There is no boom or overhang whatsoever on my system, which is in a room the size of yours, just a clean and deep bass, sitting below the piano. My ProAcs are a lot smaller of course; I can’t get reflex speakers to work in my room.

1 Like

btw: the NAIT XS 3 should have no problem with your ProAC D20 speakers.

I listened to the track streamed from Qobuz at 44.1/24 as an FYI.

This work thing gets in the way of enjoying music!
@Skeptikal - thanks
My room walls are brick and plaster and floor is suspended covered with lino well Karndean so probably not optimal.
@seakayaker - thank you for taking your time here.
I’d not heard of the artist, stumbled across it in Qobuz’s My Weekly Q playlist so we are listening to same track.
Was a definite standout and album well worth a listen (if on a streaming service), if I was more artistic I’d be able to describe it better but hypnotic and graceful are as good as I can come up with but do like it!
Glad it sounds good to you so probably a gremlin at my end.
Found a video version on Tidal - sounded different again definitely piano only but through my AV amp so not comparing eggs with eggs.
@hungryhalibut - thanks.
I don’t know Otto a Totland but will look him up.
Looked at your set up - like what you’ve done there which neatly addresses the problem of ports.
My speakers are infront of a semi circular bay window so adds a spin and twist to room dynamics.
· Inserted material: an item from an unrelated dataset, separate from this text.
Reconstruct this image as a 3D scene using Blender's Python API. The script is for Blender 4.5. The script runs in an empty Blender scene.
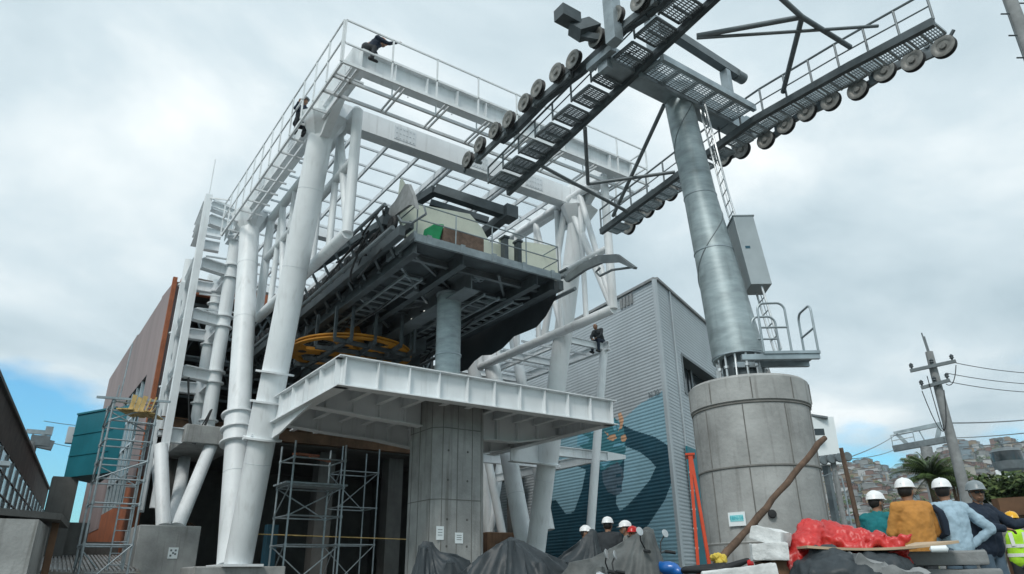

Fortunately, the bass on almost all other tracks is not as jarring as on this one. I might need to look at some room acoustics before upgrading amp!
Thanks again all - much appreciated.


There are multiple versions on Qobuz. There is one with just the prepared piano, and another with the deep bass. I have SBLs and it sounds wonderful here. Just a mild bass which is underlining the repetition of the piano in a balanced and equal way.

My other (ported) loudspeakers would do a worse job, but SBLs are brilliant for this kind of music. They are good for what they don’t do.

Hifi is an acquired taste but Ardbeg no doubting that - cheers!

Actually, the more flexible the room, the more it acts like a bass trap, absorbing instead of reflecting energy.
Room resonance is actually caused by multiple reflections causing certain frequencies to decay too slowly….
The best music room I’ve every had has 2/3 of the front wall as diffusion and lossy walls, ceiling and floor. The room can take large amounts of bass without loading up and the music sounds extremely physical and thrilling, like a lot of live music does.
The worst room I’ve ever had had concrete ceiling and floor and solid brick walls. Costs me a fortune in various treatments to get rid of excess bass, flutter echos and early reflections and never really sounded completely musical and natural. As we moved out the first thing to go were the room treatments and with them gone, the room was to all intents unlistenable.

This is exactly my experience too.

My previous house was new with concrete floor/ceiling and walls. An acoustic nightmare that never sounded right. I hired a specialist company to measure the room response etc. The amount of reflections and their durations were such that it would indeed have cost a fortune too correct. Besides the fact that I would have looked pretty horrible too. After a few years I solved it through a divorce and selling the house. :upside_down_face:

My current house is more than 100 years old with flexible beamed floors and ceilings etc. If placed behind a curtain, I would not have believed I was listening to exactly the same system as before, only in a different room (of nearly equal size btw).